STREET LIFE: While NoHo has maintained its quiet, "old-tyme" SoHo feel—even as it’s gained new eateries like Bond Street, Five Points, and Serafina Pizza—NoLIta has almost completely shed its Little Italy past. Now tiny clothing boutiques with iMacs as cash registers and chic coffee spots like Cafe Gitane and Cafe Habana give the area the feel of a high-tech nineteenth-century arrondissement. There are still quite a few rent-controlled old-timers who refuse to call the place NoLIta and probably still go to Mass at Old St. Patrick’s Cathedral, but their voices are overwhelmed by the pleasant din of a neighborhood bristling with young money.

TIPPING POINT: Apparently 285 Lafayette changed everything. "That was the beginning of NoLIta," said Douglas Elliman’s Helene Luchnick. An old factory building was gutted and then crowned with a wedding cake of penthouses, creating homes for the likes of David Bowie and Ian Schrager. Rather than advertising the building as near SoHo, they used NoLIta as a selling point, and it worked, big-time.

WHAT'S NEW: The main event of the new NoHo century is under way at the old Carl Fischer building in Cooper Square, where unfinished lofts will go for as much as $6 million. Although the development is less than a block from St. Marks Place, "it’s landmarked NoHo," insists area vet Mary Ellen Cashman of Stribling and Associates. The parking lot next door is slated to become a Rem Koolhaas–designed hotel.

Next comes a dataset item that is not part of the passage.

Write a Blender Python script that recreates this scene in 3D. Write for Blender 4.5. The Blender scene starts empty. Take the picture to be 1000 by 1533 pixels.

PROGNOSIS: In the event of a slump, the hideous rental building at 284 Mott Street may be the first to suffer. It fronts on East Houston Street and has fetched high rents for bland, small apartments because it opened in the mid-nineties, just as the area’s hipness was beginning to blossom. The area’s location between Greenwich Village, the East Village, the Lower East Side, and SoHo makes it likely that the few remaining patches of land there will be developed, creating a seamless (if possibly charmless) Village.